AD Audio Described Performance

Audio description is a live commentary interspersed with the actors' dialogue. This is relayed via a headset linked to the infra-red audio system. There is a short 'programme notes' session, before the production, which explains the atmosphere, costumes, characters and action.

BSL British Sign Language Performance

Signed performances are ideal for those who use sign language. Trained British Signed Language (BSL) signers usually stand to one side of the stage and interpret the script used by the performers at the same time as it is being performed.

R Relaxed Screening/Performance

Open to everyone, but particularly appropriate for anyone who may find the usual theatre/cinema environment challenging, due to an Autism Spectrum Condition, a learning disability, or a fear of the dark, loud noises or confined spaces.

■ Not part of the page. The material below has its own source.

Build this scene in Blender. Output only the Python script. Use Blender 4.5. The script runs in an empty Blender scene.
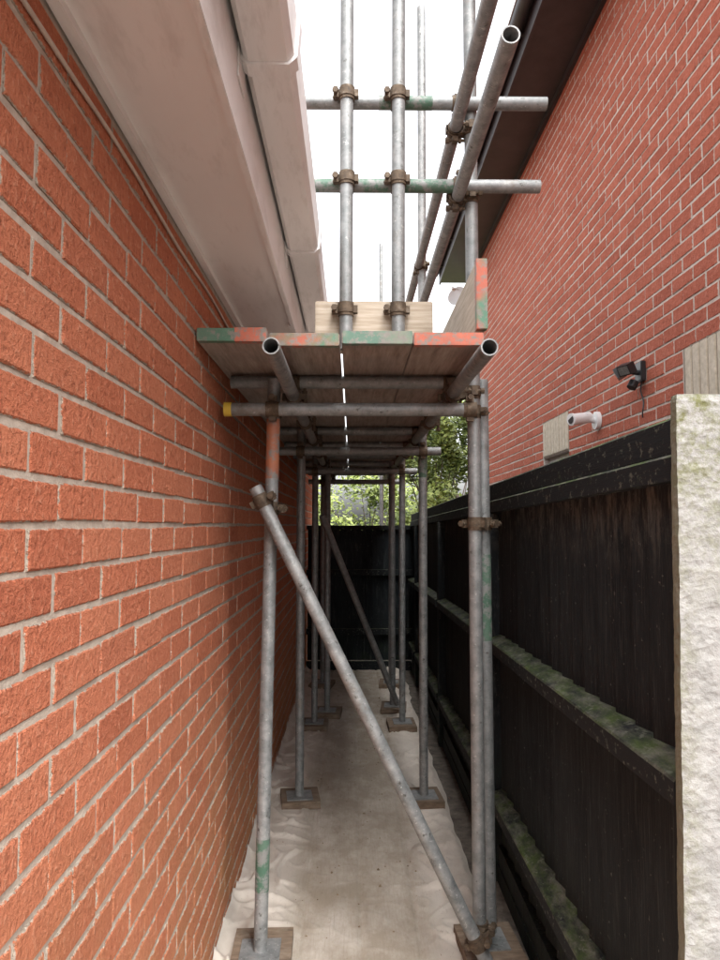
import bpy, math, random
import numpy as np
from mathutils import Vector, Matrix, noise
random.seed(7)
R=math.radians
S=bpy.context.scene
S.view_settings.view_transform='Standard'
try: S.view_settings.look='None'
except: pass
S.view_settings.exposure=0

# ------------------------------------------------------------ node helpers
def newmat(name):
    m=bpy.data.materials.new(name); m.use_nodes=True
    nt=m.node_tree; nt.nodes.clear()
    out=nt.nodes.new('ShaderNodeOutputMaterial'); b=nt.nodes.new('ShaderNodeBsdfPrincipled')
    nt.links.new(b.outputs[0],out.inputs[0])
    return m,nt,b
def node(nt,t,ins=None,**kw):
    n=nt.nodes.new(t)
    for k,v in kw.items(): setattr(n,k,v)
    if ins:
        for k,v in ins.items():
            if hasattr(v,'is_output') or isinstance(v,bpy.types.NodeSocket): nt.links.new(v,n.inputs[k])
            else: n.inputs[k].default_value=v
    return n
def mth(nt,op,a,b=None,c=None,clamp=False):
    ins={0:a}
    if b is not None: ins[1]=b
    if c is not None: ins[2]=c
    n=node(nt,'ShaderNodeMath',ins,operation=op); n.use_clamp=clamp
    return n.outputs[0]
def ramp(nt,fac,stops,interp='LINEAR'):
    n=node(nt,'ShaderNodeValToRGB',{0:fac}); cr=n.color_ramp; cr.interpolation=interp
    while len(cr.elements)<len(stops): cr.elements.new(0.5)
    for e,(p,c) in zip(cr.elements,stops):
        e.position=p; e.color=(*c,1) if len(c)==3 else c
    return n.outputs[0]
def mix(nt,f,a,b,blend='MIX'):
    n=nt.nodes.new('ShaderNodeMix'); n.data_type='RGBA'; n.blend_type=blend
    for i,v in ((0,f),(6,a),(7,b)):
        if isinstance(v,bpy.types.NodeSocket): nt.links.new(v,n.inputs[i])
        else: n.inputs[i].default_value=v if i==0 else ((*v,1) if len(v)==3 else v)
    return n.outputs[2]
def coords(nt,scale=(1,1,1),loc=(0,0,0)):
    tc=node(nt,'ShaderNodeTexCoord'); 
    return node(nt,'ShaderNodeMapping',{0:tc.outputs['Object'],'Scale':scale,'Location':loc}).outputs[0]
def noi(nt,vec,scale,detail=6,rough=.6,dist=0):
    return node(nt,'ShaderNodeTexNoise',{'Vector':vec,'Scale':scale,'Detail':min(detail,5),'Roughness':rough,'Distortion':dist}).outputs[0]
def bump(nt,b,h,strength=.5,dist=.003,prev=None):
    ins={'Strength':strength,'Distance':dist,'Height':h}
    if prev is not None: ins['Normal']=prev
    n=node(nt,'ShaderNodeBump',ins); nt.links.new(n.outputs[0],b.inputs['Normal']); return n.outputs[0]
def mnoise(name,stops,scale=5,stretch=(1,1,1),rough=.7,metal=0,bs=None,bstr=.4,bdist=.002,detail=5,overlay=None,ostretch=(1,1,1)):
    m,nt,b=newmat(name); v=coords(nt,stretch)
    f=noi(nt,v,scale,detail,.65)
    c=ramp(nt,f,stops)
    if overlay:
        col,sc,lo,hi=overlay
        g=noi(nt,coords(nt,ostretch,(3,5,1)),sc,5,.7)
        g=mth(nt,'MULTIPLY_ADD',g,1/(hi-lo),-lo/(hi-lo),clamp=True)
        c=mix(nt,g,c,col)
    nt.links.new(c,b.inputs['Base Color'])
    b.inputs['Roughness'].default_value=rough; b.inputs['Metallic'].default_value=metal
    h=noi(nt,v,bs or scale*3,4,.7)
    bump(nt,b,h,bstr,bdist)
    return m

# ------------------------------------------------------------ mesh helpers
def mesh_obj(name,V,F,mats,parent=None,mi=None,smooth=False):
    me=bpy.data.meshes.new(name); me.from_pydata([tuple(v) for v in V],[],F)
    for m in mats: me.materials.append(m)
    if mi: me.polygons.foreach_set('material_index',mi)
    if smooth: me.polygons.foreach_set('use_smooth',[True]*len(F))
    me.update()
    o=bpy.data.objects.new(name,me); S.collection.objects.link(o)
    if parent: o.parent=parent
    return o
class MB:
    def __init__(s): s.V=[];s.F=[];s.M=[];s.SM=[]
    def add(s,V,F,m=0,sm=False):
        o=len(s.V); s.V+= [Vector(v) for v in V]; s.F+=[tuple(i+o for i in f) for f in F]; s.M+=[m]*len(F); s.SM+=[sm]*len(F)
    def box(s,x0,x1,y0,y1,z0,z1,m=0,c=0.0):
        if c<=0:
            V=[(x0,y0,z0),(x1,y0,z0),(x1,y1,z0),(x0,y1,z0),(x0,y0,z1),(x1,y0,z1),(x1,y1,z1),(x0,y1,z1)]
            s.add(V,[(0,3,2,1),(4,5,6,7),(0,1,5,4),(1,2,6,5),(2,3,7,6),(3,0,4,7)],m)
        else:
            import bmesh
            bm=bmesh.new(); bmesh.ops.create_cube(bm,size=1)
            for v in bm.verts:
                v.co=Vector(((x0+x1)/2+v.co.x*(x1-x0),(y0+y1)/2+v.co.y*(y1-y0),(z0+z1)/2+v.co.z*(z1-z0)))
            bmesh.ops.bevel(bm,geom=list(bm.edges),offset=c,segments=2,affect='EDGES')
            bm.verts.index_update()
            s.add([v.co.copy() for v in bm.verts],[tuple(v.index for v in f.verts) for f in bm.faces],m); bm.free()
    def frame(s,d):
        d=Vector(d).normalized(); a=Vector((0,0,1)) if abs(d.z)<.9 else Vector((1,0,0))
        u=d.cross(a).normalized(); return d,u,d.cross(u)
    def cyl(s,p0,p1,r,n=20,m=0,r1=None,caps=True,sm=True):
        p0=Vector(p0);p1=Vector(p1); d,u,w=s.frame(p1-p0); r1=r if r1 is None else r1
        V=[];F=[]
        for i in range(n):
            a=2*math.pi*i/n; e=u*math.cos(a)+w*math.sin(a)
            V+= [p0+e*r,p1+e*r1]
        for i in range(n):
            j=(i+1)%n; F.append((2*i,2*j,2*j+1,2*i+1))
        s.add(V,F,m,sm)
        if caps:
            s.add([V[2*i] for i in range(n)],[tuple(range(n))],m); s.add([V[2*i+1] for i in range(n)],[tuple(range(n))[::-1]],m)
    def tube(s,p0,p1,r=.02415,t=.004,n=24,m=0):
        p0=Vector(p0);p1=Vector(p1); d,u,w=s.frame(p1-p0)
        s.cyl(p0,p1,r,n,m,caps=False)
        s.cyl(p0,p1,r-t,n,m,caps=False)
        for p in (p0,p1):
            V=[];F=[]
            for i in range(n):
                a=2*math.pi*i/n; e=u*math.cos(a)+w*math.sin(a); V+=[p+e*r,p+e*(r-t)]
            for i in range(n):
                j=(i+1)%n; F.append((2*i,2*j,2*j+1,2*i+1))
            s.add(V,F,m)
    def obox(s,c,ax,ay,az,m=0):
        c=Vector(c);V=[]
        for i,j,k in [(-1,-1,-1),(1,-1,-1),(1,1,-1),(-1,1,-1),(-1,-1,1),(1,-1,1),(1,1,1),(-1,1,1)]:
            V.append(c+ax*i+ay*j+az*k)
        s.add(V,[(0,3,2,1),(4,5,6,7),(0,1,5,4),(1,2,6,5),(2,3,7,6),(3,0,4,7)],m)
    def prism(s,prof,y0,y1,m=0):
        n=len(prof); V=[(x,y0,z) for x,z in prof]+[(x,y1,z) for x,z in prof]
        F=[(i,(i+1)%n,n+(i+1)%n,n+i) for i in range(n)]+[tuple(range(n))[::-1],tuple(range(n,2*n))]
        s.add(V,F,m)
    def obj(s,name,mats,parent=None):
        o=mesh_obj(name,s.V,s.F,mats,parent,s.M)
        o.data.polygons.foreach_set('use_smooth',s.SM)
        import bmesh
        bm=bmesh.new(); bm.from_mesh(o.data); bmesh.ops.recalc_face_normals(bm,faces=bm.faces); bm.to_mesh(o.data); bm.free()
        return o
def empty(name):
    o=bpy.data.objects.new(name,None); S.collection.objects.link(o); return o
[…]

Relaxed Performances/Screenings provide a relaxed environment, where elements are adapted to reduce anxiety or stress. Lighting and sound levels are adjusted to soften their impact and there is a relaxed attitude to noise and leaving and re-entering the auditorium during the performance/screening.

Designated 'chill-out' areas are provided outside the auditorium with activities for people to use if being in the auditorium becomes overwhelming for them.

T Touch Tour

A Touch Tour is ideal for blind and partially-sighted audiences to familiarise themselves with the set ahead of the performance.

C Captioned Screening/Performance

Captions display dialogue on-screen (similar to subtitles) and also describe the audio or sound portion of a film/performance allowing audience members who are D/deaf or hard of hearing to follow the script and the action of the film/performance at the same time.

For live performances, the screen is positioned at the side of the stage.